Get an Ethernet Card (was Re: Has anyone got DSL working with a USB modem?)
bradh at cuneata.net
bradh at cuneata.net
Sun Sep 8 19:00:11 EST 2002
Quoting Alex Satrapa <grail at goldweb.com.au>:
> On Fri, 2002-09-06 at 12:27, Damien Elmes wrote:
> > It's something like $5 for a second hand 10baseT network card.
> Consider the
> > cost of your time required to get the USB version going, and weigh it
> up
> > against the cost of throwing a network card in.
>
> I second that opinion.
I can only think you haven't had enough coffee to see sense :)
> You'll reduce latency over the connection since any decent Ethernet
> card
> will require far less load on the processor than the cleverest USB
> Ethernet adaptor that I know of. Most PCs ship with USB chipsets that
> require the CPU to do all the work of processing USB packets and
> shipping data around the place.
You should look at the code.

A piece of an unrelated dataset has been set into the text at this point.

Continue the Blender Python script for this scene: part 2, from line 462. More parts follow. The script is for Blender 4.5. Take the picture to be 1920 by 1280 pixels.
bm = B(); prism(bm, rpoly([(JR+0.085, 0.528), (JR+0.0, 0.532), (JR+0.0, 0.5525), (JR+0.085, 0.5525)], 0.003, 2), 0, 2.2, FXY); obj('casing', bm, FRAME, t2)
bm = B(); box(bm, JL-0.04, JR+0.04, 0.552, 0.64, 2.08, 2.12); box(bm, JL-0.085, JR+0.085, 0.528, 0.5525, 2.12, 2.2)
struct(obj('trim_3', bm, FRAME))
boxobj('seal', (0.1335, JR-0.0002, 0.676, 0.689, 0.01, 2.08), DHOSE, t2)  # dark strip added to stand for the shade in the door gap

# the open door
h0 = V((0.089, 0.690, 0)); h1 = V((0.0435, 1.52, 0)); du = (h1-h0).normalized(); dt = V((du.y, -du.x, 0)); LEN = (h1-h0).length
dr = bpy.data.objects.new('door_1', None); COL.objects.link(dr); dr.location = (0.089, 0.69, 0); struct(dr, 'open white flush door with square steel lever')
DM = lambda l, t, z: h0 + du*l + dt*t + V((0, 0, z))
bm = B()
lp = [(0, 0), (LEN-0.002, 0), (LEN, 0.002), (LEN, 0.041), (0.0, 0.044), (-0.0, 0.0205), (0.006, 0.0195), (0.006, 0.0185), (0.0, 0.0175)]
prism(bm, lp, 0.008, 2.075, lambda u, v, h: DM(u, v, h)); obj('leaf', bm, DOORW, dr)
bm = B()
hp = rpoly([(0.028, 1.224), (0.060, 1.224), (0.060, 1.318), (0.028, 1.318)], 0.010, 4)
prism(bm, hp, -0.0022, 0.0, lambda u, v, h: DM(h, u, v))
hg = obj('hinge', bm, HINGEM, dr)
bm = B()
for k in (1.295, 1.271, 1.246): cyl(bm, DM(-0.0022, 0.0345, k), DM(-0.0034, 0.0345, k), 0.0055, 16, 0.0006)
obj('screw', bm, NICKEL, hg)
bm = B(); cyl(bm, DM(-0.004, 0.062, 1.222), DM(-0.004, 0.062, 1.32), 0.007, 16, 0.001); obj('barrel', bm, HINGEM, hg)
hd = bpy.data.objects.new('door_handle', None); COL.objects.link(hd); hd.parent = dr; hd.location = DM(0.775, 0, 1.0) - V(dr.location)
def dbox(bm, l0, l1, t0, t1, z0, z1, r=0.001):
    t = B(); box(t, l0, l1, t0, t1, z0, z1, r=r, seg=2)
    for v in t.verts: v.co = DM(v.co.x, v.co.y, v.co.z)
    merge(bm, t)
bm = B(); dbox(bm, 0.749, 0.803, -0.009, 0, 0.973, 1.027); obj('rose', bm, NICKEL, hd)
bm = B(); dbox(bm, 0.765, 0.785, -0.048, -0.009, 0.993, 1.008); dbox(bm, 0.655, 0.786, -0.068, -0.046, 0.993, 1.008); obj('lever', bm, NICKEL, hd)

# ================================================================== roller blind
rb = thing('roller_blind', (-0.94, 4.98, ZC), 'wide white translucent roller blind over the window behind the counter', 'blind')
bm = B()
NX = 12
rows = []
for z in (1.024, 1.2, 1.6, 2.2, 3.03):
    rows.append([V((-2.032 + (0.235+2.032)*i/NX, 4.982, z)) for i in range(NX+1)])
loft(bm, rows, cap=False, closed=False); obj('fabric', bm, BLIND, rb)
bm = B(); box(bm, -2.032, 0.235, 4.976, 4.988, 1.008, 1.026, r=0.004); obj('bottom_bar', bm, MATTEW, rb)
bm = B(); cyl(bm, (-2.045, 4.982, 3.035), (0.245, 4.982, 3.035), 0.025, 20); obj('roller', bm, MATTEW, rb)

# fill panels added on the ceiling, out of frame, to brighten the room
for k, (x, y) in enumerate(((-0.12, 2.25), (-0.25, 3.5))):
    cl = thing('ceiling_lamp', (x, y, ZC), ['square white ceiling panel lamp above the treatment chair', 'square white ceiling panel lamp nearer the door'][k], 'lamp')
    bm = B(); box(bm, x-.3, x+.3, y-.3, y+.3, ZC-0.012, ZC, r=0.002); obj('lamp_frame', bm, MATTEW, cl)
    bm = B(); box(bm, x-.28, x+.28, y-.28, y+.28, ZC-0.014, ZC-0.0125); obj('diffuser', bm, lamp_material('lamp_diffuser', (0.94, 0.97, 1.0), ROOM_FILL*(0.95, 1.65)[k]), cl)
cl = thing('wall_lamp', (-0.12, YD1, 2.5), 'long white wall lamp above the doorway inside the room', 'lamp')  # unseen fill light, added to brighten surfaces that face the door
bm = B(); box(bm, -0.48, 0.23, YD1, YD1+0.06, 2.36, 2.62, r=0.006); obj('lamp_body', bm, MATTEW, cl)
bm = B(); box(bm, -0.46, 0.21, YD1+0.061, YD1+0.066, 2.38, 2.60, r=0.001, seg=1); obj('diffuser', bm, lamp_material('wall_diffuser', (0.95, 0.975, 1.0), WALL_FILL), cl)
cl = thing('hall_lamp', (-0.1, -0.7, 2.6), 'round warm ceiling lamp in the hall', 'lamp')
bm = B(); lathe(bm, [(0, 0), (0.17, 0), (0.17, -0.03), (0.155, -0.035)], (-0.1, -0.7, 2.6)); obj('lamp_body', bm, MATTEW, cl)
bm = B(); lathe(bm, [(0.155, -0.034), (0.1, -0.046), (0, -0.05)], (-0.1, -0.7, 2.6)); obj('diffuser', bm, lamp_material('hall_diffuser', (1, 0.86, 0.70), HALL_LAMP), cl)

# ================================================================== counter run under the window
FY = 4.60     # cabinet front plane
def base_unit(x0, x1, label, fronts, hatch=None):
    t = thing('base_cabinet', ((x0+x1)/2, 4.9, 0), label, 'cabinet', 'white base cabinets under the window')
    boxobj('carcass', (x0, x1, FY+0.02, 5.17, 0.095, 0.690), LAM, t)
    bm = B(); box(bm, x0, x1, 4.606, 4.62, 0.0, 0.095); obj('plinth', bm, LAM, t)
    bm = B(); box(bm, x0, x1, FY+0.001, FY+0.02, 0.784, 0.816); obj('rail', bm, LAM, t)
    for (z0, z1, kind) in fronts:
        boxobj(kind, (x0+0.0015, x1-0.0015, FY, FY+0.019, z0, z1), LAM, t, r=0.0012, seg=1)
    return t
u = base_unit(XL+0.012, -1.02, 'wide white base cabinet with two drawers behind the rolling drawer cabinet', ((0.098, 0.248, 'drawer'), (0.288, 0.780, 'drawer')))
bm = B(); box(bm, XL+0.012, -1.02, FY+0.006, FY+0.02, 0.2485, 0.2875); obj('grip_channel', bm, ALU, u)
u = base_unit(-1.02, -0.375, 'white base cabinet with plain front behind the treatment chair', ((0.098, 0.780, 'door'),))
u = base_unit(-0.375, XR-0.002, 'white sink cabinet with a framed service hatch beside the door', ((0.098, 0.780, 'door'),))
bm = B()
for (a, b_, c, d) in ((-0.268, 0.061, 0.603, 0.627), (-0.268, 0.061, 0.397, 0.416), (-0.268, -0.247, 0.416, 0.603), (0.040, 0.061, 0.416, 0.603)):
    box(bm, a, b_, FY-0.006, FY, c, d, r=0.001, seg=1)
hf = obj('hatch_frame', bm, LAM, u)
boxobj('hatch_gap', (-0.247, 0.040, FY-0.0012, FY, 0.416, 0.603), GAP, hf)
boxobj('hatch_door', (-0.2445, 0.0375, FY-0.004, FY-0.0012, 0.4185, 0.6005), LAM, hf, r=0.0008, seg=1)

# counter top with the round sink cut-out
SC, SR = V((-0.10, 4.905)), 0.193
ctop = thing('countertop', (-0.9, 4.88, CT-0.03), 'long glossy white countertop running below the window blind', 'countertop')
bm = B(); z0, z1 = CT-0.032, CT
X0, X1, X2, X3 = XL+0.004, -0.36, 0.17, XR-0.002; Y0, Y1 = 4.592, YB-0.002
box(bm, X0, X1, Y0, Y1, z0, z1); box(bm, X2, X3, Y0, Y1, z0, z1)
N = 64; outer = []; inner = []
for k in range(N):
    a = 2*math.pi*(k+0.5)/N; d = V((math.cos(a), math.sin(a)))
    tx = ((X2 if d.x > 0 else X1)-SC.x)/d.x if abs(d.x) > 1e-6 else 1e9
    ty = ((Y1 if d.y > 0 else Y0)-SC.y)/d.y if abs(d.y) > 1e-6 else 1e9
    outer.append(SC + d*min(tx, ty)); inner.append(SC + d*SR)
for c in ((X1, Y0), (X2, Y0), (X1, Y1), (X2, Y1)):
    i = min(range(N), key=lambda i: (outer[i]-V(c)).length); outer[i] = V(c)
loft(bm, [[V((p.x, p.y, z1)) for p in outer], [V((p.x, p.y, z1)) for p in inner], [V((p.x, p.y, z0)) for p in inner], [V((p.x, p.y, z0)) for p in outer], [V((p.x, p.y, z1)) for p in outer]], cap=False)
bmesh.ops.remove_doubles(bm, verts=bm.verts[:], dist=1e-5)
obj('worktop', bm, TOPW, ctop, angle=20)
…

The UHCI chipset is pretty basic, but
it all runs in DMA, and the overhead is pretty trivial on any reasonable
machine (especially if the downstream load is something basic like
a ADSL link).
> So get an Ethernet card - not just for your own sanity, but for the
> sake
> of your DSL router's poor little overtaxed processor ;)
Rubbish.
> Going through all the hoop-la with extra modules sounds a lot like
> using
> the wrong tool to solve the wrong problem*.
If you have any recent kernel (in this context, 2.4.x), and a reasonable
distro, then you plug in the USB to ethernet adapter, and you will have
an ethX device, ready to configure. That hotplug code took a lot of work,
but unless you go out of your way, then it works out of the box.
By contrast, a cheap ethernet card may require you to stuff around with
figuring out a driver.
Plus you alread have good tools (OK, the latency over USB sucks, but you won't
notice over a PPPoE link via Telstra to anywhere interesting), so why buy more
and stuff around with opening the case?